Book Review: We Are All Completely Beside Ourselves by Karen Joy Fowler
Sibling relationships are at the heart of many novels, with Little Women, My Family and Other Animals and The Cement Garden among the most memorable.
However, to that list we could add We Are All Completely Beside Ourselves, which brings a fresh, and surprising, approach to the themes of sibling affection and rivalry. Without giving away the twist, it is a relationship that is not what it initially seems.
We Are All Completely Beside Ourselves is the story of a young girl, Rosemary Cooke and her separation from her ‘sibling’, and the resulting confusion and grief that comes with it. It provides an engaging insight into a family with a difference, including a father who chooses to make his family the subjects of his professional studies.
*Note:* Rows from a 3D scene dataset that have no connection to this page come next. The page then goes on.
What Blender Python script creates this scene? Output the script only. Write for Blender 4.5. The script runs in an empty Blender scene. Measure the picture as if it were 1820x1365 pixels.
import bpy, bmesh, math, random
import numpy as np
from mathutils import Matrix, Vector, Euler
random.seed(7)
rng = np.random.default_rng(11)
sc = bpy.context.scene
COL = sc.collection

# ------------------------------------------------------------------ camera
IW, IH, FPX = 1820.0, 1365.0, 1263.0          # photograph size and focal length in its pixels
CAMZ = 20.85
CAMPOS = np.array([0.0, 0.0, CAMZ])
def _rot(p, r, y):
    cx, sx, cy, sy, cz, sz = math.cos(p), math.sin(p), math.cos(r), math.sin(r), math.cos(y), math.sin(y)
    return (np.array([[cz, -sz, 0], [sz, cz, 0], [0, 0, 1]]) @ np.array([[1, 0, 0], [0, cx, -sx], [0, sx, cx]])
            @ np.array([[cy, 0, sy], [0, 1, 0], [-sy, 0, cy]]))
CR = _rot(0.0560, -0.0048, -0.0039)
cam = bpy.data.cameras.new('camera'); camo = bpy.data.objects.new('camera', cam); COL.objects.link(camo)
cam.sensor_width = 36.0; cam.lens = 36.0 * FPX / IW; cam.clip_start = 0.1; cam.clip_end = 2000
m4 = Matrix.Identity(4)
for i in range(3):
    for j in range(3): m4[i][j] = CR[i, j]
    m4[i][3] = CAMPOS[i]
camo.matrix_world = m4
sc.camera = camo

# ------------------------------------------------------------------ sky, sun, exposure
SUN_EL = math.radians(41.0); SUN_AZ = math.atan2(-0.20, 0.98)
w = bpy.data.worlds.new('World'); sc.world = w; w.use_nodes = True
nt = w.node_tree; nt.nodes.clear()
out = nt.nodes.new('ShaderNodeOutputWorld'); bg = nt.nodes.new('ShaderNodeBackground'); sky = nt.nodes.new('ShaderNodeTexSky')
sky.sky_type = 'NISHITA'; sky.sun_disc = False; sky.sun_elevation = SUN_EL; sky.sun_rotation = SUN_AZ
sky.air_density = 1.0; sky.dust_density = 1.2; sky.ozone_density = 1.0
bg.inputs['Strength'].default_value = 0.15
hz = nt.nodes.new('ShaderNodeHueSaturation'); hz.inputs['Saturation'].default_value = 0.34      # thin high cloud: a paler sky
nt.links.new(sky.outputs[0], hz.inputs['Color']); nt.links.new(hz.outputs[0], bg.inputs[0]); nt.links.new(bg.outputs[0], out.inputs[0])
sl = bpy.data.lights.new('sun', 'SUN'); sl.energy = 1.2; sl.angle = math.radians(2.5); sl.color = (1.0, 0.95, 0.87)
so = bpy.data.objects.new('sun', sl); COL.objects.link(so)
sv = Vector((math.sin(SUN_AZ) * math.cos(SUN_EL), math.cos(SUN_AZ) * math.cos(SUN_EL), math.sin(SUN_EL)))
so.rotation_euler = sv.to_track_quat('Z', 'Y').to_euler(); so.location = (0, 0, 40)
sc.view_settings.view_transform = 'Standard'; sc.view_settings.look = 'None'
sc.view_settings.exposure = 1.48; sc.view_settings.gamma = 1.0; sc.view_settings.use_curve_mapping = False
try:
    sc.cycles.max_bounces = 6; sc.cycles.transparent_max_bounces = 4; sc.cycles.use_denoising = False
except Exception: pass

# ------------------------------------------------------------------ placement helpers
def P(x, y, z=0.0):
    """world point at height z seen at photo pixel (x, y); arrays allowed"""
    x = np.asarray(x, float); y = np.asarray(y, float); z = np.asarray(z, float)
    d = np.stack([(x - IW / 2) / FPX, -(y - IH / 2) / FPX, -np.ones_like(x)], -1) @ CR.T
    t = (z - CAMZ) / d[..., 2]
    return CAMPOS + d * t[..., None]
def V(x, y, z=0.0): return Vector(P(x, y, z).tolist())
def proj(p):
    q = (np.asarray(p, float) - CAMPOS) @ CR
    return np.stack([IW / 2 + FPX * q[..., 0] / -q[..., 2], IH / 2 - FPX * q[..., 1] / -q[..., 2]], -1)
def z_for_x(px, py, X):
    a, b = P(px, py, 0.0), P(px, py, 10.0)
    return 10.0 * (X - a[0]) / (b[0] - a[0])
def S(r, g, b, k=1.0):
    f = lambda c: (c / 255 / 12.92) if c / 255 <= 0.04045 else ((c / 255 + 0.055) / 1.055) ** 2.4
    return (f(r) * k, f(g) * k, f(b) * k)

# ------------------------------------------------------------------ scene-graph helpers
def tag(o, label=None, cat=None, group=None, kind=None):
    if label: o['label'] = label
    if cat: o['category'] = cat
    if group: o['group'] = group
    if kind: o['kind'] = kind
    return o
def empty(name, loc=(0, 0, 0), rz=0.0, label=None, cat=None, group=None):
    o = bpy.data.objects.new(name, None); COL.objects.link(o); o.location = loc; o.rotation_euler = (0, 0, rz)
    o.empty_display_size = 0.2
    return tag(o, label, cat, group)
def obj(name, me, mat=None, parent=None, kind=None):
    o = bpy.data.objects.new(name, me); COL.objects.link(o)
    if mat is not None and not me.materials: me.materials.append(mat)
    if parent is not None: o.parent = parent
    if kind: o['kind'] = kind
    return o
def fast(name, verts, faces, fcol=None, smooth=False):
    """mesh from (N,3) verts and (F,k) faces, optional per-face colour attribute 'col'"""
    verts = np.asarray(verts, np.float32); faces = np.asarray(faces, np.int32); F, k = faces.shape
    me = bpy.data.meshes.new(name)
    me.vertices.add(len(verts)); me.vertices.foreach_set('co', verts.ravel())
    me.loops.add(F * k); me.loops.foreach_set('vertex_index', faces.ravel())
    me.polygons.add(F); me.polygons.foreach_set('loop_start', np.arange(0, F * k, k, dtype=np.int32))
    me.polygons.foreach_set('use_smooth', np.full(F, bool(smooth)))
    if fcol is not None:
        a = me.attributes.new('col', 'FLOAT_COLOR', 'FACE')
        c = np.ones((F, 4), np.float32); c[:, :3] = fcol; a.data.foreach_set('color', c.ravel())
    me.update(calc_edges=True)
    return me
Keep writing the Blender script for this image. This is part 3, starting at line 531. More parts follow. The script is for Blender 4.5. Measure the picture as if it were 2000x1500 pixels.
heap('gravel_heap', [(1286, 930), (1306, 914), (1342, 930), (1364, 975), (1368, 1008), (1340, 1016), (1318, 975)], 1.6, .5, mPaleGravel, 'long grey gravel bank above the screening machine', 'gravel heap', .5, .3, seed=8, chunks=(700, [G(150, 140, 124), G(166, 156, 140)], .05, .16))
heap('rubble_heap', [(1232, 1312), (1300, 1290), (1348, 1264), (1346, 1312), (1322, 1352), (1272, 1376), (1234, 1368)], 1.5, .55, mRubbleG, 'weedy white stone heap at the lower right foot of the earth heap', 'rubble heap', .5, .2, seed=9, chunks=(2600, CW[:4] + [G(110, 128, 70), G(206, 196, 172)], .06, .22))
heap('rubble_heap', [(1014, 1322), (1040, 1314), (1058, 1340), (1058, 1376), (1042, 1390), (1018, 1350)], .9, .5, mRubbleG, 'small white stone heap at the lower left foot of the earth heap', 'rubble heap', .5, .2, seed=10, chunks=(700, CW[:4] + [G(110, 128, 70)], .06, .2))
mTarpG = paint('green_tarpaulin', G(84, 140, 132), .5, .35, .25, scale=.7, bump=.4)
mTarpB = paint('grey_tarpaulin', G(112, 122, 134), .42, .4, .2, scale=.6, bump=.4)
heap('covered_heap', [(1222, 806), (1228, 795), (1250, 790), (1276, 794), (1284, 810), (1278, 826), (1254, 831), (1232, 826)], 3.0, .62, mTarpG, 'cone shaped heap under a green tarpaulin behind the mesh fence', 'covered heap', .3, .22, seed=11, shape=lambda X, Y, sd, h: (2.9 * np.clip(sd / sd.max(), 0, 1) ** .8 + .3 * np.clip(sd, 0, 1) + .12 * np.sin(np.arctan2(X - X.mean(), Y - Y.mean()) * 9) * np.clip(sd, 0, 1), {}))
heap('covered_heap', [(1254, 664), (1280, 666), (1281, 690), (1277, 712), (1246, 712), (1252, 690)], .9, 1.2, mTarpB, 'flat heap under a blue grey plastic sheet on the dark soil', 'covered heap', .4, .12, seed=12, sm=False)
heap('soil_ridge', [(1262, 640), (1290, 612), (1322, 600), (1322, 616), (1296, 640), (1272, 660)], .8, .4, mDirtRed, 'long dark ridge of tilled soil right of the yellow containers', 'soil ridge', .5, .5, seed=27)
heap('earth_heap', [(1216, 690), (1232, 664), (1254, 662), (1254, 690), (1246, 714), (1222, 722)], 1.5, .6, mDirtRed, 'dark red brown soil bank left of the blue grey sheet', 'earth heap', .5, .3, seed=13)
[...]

However, while the family is unique, to say the least, they encounter many of the same problems that many families might relate to, of good intentions with unpredictable results and the parents’ desire to create an extraordinary life for their children.
Rosemary’s voice is a funny, and disarming one, as a young girl she responds to being told not to talk so much, and to ‘start in the middle’ of a story.
It is told with great affection, sensitivity and humour, and its premise is original and approached with care. While it is easy to read, it embraces complex issues of parenting, psychology, sibling relationships and the morality of meddling with nature.
At times, the writing is a little choppy, and I became a bit disengaged towards the end of the book, but on the whole, it was an inventive, funny and touching read.